■ STATED PROBLEM: All of the material below is to be retyped exactly.

— START —

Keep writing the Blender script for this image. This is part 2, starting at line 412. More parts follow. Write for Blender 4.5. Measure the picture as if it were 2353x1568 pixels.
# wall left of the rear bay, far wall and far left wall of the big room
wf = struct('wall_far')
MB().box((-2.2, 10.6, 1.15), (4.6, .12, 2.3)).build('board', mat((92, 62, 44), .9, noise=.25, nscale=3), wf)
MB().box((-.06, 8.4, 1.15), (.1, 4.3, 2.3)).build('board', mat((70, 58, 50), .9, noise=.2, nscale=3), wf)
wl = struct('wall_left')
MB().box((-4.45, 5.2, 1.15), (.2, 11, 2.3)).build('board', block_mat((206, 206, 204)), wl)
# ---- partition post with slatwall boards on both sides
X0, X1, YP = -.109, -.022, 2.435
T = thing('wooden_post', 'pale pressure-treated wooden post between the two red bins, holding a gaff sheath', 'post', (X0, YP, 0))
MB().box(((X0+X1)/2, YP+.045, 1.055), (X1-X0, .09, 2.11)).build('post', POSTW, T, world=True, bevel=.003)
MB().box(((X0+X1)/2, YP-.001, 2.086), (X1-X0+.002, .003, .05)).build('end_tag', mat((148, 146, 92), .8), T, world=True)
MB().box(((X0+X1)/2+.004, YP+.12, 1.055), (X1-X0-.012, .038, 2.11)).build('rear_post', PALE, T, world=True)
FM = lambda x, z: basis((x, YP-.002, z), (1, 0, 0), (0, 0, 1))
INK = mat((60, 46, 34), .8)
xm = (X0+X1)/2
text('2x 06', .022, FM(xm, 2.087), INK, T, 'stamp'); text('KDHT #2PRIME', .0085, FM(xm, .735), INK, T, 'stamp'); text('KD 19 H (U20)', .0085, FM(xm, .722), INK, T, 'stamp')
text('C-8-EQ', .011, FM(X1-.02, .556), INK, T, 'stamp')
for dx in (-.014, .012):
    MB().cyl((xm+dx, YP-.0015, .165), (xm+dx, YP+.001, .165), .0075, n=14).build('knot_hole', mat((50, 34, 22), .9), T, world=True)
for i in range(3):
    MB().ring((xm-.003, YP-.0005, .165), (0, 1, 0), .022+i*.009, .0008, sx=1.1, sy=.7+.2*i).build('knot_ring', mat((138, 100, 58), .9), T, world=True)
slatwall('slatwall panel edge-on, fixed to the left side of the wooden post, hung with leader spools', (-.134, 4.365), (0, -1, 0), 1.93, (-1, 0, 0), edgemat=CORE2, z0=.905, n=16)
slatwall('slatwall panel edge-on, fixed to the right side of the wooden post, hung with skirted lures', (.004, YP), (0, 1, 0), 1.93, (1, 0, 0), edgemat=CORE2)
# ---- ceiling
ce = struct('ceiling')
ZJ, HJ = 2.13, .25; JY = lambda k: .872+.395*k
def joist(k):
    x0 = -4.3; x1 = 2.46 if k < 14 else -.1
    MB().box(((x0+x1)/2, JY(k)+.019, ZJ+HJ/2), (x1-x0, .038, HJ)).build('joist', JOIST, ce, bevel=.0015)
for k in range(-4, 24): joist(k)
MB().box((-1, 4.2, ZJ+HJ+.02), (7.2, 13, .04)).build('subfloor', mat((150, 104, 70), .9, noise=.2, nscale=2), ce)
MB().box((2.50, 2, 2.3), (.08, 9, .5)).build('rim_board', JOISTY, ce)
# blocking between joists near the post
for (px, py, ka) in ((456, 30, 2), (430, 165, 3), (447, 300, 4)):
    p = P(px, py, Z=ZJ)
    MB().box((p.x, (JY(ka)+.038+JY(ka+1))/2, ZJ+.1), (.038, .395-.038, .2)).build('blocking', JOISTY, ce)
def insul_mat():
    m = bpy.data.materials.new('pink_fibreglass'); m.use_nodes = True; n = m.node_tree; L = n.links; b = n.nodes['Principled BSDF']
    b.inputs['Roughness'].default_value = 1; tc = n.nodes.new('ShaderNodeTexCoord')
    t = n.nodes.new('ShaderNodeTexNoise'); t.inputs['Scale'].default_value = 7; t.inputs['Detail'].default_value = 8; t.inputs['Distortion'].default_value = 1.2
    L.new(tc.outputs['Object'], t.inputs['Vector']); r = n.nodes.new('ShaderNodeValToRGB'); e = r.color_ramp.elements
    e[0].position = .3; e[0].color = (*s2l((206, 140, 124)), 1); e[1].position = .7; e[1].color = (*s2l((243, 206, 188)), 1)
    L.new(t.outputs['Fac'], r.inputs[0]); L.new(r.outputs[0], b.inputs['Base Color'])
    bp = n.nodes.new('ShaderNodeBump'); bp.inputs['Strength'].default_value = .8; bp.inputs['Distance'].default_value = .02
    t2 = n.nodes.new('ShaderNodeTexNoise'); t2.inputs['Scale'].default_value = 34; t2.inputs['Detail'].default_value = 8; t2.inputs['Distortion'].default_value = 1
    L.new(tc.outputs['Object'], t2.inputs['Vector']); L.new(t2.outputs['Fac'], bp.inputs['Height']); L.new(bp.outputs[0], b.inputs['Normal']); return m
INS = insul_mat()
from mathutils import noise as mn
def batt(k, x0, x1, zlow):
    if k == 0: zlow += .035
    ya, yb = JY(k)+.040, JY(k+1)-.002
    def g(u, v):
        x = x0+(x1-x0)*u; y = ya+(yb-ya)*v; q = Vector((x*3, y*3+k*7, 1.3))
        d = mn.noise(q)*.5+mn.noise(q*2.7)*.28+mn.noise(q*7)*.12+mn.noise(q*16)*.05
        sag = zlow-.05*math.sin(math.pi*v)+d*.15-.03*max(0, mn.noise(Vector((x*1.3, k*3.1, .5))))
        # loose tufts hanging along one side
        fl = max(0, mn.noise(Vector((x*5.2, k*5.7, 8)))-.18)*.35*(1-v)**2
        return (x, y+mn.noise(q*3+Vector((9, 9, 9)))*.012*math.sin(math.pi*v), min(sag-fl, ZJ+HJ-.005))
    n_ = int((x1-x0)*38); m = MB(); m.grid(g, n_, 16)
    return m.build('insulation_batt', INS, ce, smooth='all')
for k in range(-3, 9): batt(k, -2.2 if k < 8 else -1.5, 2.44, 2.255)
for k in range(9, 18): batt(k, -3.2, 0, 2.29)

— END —

■ FINISHED TASK:
Keep writing the Blender script for this image. This is part 2, starting at line 412. More parts follow. Write for Blender 4.5. Measure the picture as if it were 2353x1568 pixels.
# wall left of the rear bay, far wall and far left wall of the big room
wf = struct('wall_far')
MB().box((-2.2, 10.6, 1.15), (4.6, .12, 2.3)).build('board', mat((92, 62, 44), .9, noise=.25, nscale=3), wf)
MB().box((-.06, 8.4, 1.15), (.1, 4.3, 2.3)).build('board', mat((70, 58, 50), .9, noise=.2, nscale=3), wf)
wl = struct('wall_left')
MB().box((-4.45, 5.2, 1.15), (.2, 11, 2.3)).build('board', block_mat((206, 206, 204)), wl)
# ---- partition post with slatwall boards on both sides
X0, X1, YP = -.109, -.022, 2.435
T = thing('wooden_post', 'pale pressure-treated wooden post between the two red bins, holding a gaff sheath', 'post', (X0, YP, 0))
MB().box(((X0+X1)/2, YP+.045, 1.055), (X1-X0, .09, 2.11)).build('post', POSTW, T, world=True, bevel=.003)
MB().box(((X0+X1)/2, YP-.001, 2.086), (X1-X0+.002, .003, .05)).build('end_tag', mat((148, 146, 92), .8), T, world=True)
MB().box(((X0+X1)/2+.004, YP+.12, 1.055), (X1-X0-.012, .038, 2.11)).build('rear_post', PALE, T, world=True)
FM = lambda x, z: basis((x, YP-.002, z), (1, 0, 0), (0, 0, 1))
INK = mat((60, 46, 34), .8)
xm = (X0+X1)/2
text('2x 06', .022, FM(xm, 2.087), INK, T, 'stamp'); text('KDHT #2PRIME', .0085, FM(xm, .735), INK, T, 'stamp'); text('KD 19 H (U20)', .0085, FM(xm, .722), INK, T, 'stamp')
text('C-8-EQ', .011, FM(X1-.02, .556), INK, T, 'stamp')
for dx in (-.014, .012):
    MB().cyl((xm+dx, YP-.0015, .165), (xm+dx, YP+.001, .165), .0075, n=14).build('knot_hole', mat((50, 34, 22), .9), T, world=True)
for i in range(3):
    MB().ring((xm-.003, YP-.0005, .165), (0, 1, 0), .022+i*.009, .0008, sx=1.1, sy=.7+.2*i).build('knot_ring', mat((138, 100, 58), .9), T, world=True)
slatwall('slatwall panel edge-on, fixed to the left side of the wooden post, hung with leader spools', (-.134, 4.365), (0, -1, 0), 1.93, (-1, 0, 0), edgemat=CORE2, z0=.905, n=16)
slatwall('slatwall panel edge-on, fixed to the right side of the wooden post, hung with skirted lures', (.004, YP), (0, 1, 0), 1.93, (1, 0, 0), edgemat=CORE2)
# ---- ceiling
ce = struct('ceiling')
ZJ, HJ = 2.13, .25; JY = lambda k: .872+.395*k
def joist(k):
    x0 = -4.3; x1 = 2.46 if k < 14 else -.1
    MB().box(((x0+x1)/2, JY(k)+.019, ZJ+HJ/2), (x1-x0, .038, HJ)).build('joist', JOIST, ce, bevel=.0015)
for k in range(-4, 24): joist(k)
MB().box((-1, 4.2, ZJ+HJ+.02), (7.2, 13, .04)).build('subfloor', mat((150, 104, 70), .9, noise=.2, nscale=2), ce)
MB().box((2.50, 2, 2.3), (.08, 9, .5)).build('rim_board', JOISTY, ce)
# blocking between joists near the post
for (px, py, ka) in ((456, 30, 2), (430, 165, 3), (447, 300, 4)):
    p = P(px, py, Z=ZJ)
    MB().box((p.x, (JY(ka)+.038+JY(ka+1))/2, ZJ+.1), (.038, .395-.038, .2)).build('blocking', JOISTY, ce)
def insul_mat():
    m = bpy.data.materials.new('pink_fibreglass'); m.use_nodes = True; n = m.node_tree; L = n.links; b = n.nodes['Principled BSDF']
    b.inputs['Roughness'].default_value = 1; tc = n.nodes.new('ShaderNodeTexCoord')
    t = n.nodes.new('ShaderNodeTexNoise'); t.inputs['Scale'].default_value = 7; t.inputs['Detail'].default_value = 8; t.inputs['Distortion'].default_value = 1.2
    L.new(tc.outputs['Object'], t.inputs['Vector']); r = n.nodes.new('ShaderNodeValToRGB'); e = r.color_ramp.elements
    e[0].position = .3; e[0].color = (*s2l((206, 140, 124)), 1); e[1].position = .7; e[1].color = (*s2l((243, 206, 188)), 1)
    L.new(t.outputs['Fac'], r.inputs[0]); L.new(r.outputs[0], b.inputs['Base Color'])
    bp = n.nodes.new('ShaderNodeBump'); bp.inputs['Strength'].default_value = .8; bp.inputs['Distance'].default_value = .02
    t2 = n.nodes.new('ShaderNodeTexNoise'); t2.inputs['Scale'].default_value = 34; t2.inputs['Detail'].default_value = 8; t2.inputs['Distortion'].default_value = 1
    L.new(tc.outputs['Object'], t2.inputs['Vector']); L.new(t2.outputs['Fac'], bp.inputs['Height']); L.new(bp.outputs[0], b.inputs['Normal']); return m
INS = insul_mat()
from mathutils import noise as mn
def batt(k, x0, x1, zlow):
    if k == 0: zlow += .035
    ya, yb = JY(k)+.040, JY(k+1)-.002
    def g(u, v):
        x = x0+(x1-x0)*u; y = ya+(yb-ya)*v; q = Vector((x*3, y*3+k*7, 1.3))
        d = mn.noise(q)*.5+mn.noise(q*2.7)*.28+mn.noise(q*7)*.12+mn.noise(q*16)*.05
        sag = zlow-.05*math.sin(math.pi*v)+d*.15-.03*max(0, mn.noise(Vector((x*1.3, k*3.1, .5))))
        # loose tufts hanging along one side
        fl = max(0, mn.noise(Vector((x*5.2, k*5.7, 8)))-.18)*.35*(1-v)**2
        return (x, y+mn.noise(q*3+Vector((9, 9, 9)))*.012*math.sin(math.pi*v), min(sag-fl, ZJ+HJ-.005))
    n_ = int((x1-x0)*38); m = MB(); m.grid(g, n_, 16)
    return m.build('insulation_batt', INS, ce, smooth='all')
for k in range(-3, 9): batt(k, -2.2 if k < 8 else -1.5, 2.44, 2.255)
for k in range(9, 18): batt(k, -3.2, 0, 2.29)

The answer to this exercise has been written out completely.